Ci hai fatto sentire accompagnati dal tuo rispetto e mai però limitati nella nostra autonomia. E hai sempre proposto la tua fede incrollabile non come un dogma imposto ma come una possibilità profonda, anche per le persone come me che non hanno ancora certezze nella loro ricerca di senso.
Le associazioni hanno potuto fare affidamento sul tuo ascolto. L'Azione Cattolica, gli Scout, l'Unitalsi, le Vincenziane, le confraternite e tutti i soggetti di quel movimento attivo e pulsante di un cattolicesimo civico, di prossimità e di strada, hanno avuto un pastore che ha sempre facilitato e mai ostacolato le innovazioni sociali e ogni azione volta alla solidarietà verso i fragili: i bambini, gli anziani, i disabili.
Hai scommesso sul Seminario e sulla rete dei parroci e hai vinto questa scommessa perché da sindaco di questa città posso dire che ci hai lasciato una chiesa che è parte attiva, propositiva e integrata della comunità, pezzo insostituibile, collaborativo e moderno del welfare cittadino e di comunità.

Caro don Gino,
ieri sera sono rimasta accanto all'altare della Cattedrale e ho provato a pregare un po'. Non riesco a immaginare le prossime processioni senza di te. La nostra Festa Patronale, così vicina, senza la tua guida sicura nella lettura del messaggio mariano. Non riesco a pensare al prossimo Natale senza il nostro scambio di auguri. Non riesco a capire se potevamo essere di maggiore conforto, in queste ultime settimane difficili, alla tua stanchezza.

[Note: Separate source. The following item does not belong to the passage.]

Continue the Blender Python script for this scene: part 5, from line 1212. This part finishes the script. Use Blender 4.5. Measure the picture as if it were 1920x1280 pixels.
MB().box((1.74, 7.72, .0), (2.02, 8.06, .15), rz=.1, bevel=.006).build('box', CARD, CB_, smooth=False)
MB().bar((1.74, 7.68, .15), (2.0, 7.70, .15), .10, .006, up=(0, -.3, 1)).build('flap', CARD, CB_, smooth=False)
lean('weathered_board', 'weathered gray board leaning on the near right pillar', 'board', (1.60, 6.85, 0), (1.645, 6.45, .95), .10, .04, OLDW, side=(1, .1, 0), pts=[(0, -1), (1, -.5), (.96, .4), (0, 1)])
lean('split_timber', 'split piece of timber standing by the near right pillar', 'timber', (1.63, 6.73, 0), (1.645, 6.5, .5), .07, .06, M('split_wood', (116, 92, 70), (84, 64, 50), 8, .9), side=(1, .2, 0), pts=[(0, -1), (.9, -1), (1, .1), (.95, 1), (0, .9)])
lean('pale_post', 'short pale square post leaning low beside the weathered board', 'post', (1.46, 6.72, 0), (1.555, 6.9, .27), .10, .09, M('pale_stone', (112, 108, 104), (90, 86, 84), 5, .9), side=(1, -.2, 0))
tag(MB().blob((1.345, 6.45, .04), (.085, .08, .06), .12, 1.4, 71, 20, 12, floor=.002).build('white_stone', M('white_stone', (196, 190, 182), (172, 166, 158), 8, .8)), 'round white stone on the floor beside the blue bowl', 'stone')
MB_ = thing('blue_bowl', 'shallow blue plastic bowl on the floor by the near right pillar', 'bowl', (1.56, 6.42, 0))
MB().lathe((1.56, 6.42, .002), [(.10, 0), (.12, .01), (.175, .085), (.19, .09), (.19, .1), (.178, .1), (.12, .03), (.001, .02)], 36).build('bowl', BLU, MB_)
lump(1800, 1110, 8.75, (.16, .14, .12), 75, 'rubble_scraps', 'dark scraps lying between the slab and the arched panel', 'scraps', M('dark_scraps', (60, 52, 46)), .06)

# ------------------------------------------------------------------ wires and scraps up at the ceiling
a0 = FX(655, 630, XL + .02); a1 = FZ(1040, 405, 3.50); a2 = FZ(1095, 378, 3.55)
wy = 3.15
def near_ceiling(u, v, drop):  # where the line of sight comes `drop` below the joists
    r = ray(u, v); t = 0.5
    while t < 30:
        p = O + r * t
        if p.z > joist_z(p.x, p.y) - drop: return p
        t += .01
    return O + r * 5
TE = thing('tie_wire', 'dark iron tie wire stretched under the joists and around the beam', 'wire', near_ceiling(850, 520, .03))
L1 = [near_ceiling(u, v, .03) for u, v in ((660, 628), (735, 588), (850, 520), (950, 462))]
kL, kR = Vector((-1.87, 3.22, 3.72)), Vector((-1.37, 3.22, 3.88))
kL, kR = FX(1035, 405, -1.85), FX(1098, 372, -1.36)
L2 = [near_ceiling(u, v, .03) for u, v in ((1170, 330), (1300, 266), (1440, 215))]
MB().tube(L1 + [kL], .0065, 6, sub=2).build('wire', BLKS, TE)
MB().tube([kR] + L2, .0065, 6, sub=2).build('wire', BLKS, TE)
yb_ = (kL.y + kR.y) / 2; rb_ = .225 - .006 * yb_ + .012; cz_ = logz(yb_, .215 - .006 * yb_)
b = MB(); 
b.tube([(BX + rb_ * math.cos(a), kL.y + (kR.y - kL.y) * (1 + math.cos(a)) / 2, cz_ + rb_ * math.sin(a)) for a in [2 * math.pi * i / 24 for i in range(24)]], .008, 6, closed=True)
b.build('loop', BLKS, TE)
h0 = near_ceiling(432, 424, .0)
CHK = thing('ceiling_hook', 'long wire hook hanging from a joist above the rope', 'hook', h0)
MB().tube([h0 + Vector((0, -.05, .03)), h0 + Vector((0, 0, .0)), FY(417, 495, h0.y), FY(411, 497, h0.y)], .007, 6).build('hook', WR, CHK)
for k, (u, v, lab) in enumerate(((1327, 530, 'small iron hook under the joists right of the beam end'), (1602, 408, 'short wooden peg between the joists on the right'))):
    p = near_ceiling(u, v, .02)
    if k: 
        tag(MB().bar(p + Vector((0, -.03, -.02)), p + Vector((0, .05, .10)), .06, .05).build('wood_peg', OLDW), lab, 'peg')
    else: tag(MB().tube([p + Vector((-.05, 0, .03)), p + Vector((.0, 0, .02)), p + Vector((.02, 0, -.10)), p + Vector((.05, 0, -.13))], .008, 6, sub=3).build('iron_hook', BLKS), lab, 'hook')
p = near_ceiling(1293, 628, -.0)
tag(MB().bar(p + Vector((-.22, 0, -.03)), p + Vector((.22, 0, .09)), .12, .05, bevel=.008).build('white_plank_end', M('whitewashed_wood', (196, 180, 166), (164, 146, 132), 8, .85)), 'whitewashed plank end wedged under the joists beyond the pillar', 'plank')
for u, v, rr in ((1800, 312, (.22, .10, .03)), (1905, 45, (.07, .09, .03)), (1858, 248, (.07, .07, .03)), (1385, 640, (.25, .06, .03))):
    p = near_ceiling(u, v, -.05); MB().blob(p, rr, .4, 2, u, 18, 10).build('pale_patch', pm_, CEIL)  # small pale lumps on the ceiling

Quel che so è che è stato un privilegio per questa Diocesi potersi avvalere della tua guida silenziosa eppure ferma e sicura e per questo piccolo Sindaco poter confidare, sebbene troppo poco a lungo, della tua amicizia discreta e sincera. La nostra gratitudine ti accompagni sempre e ti restituisca la serenità infinita che hai meritato sul campo.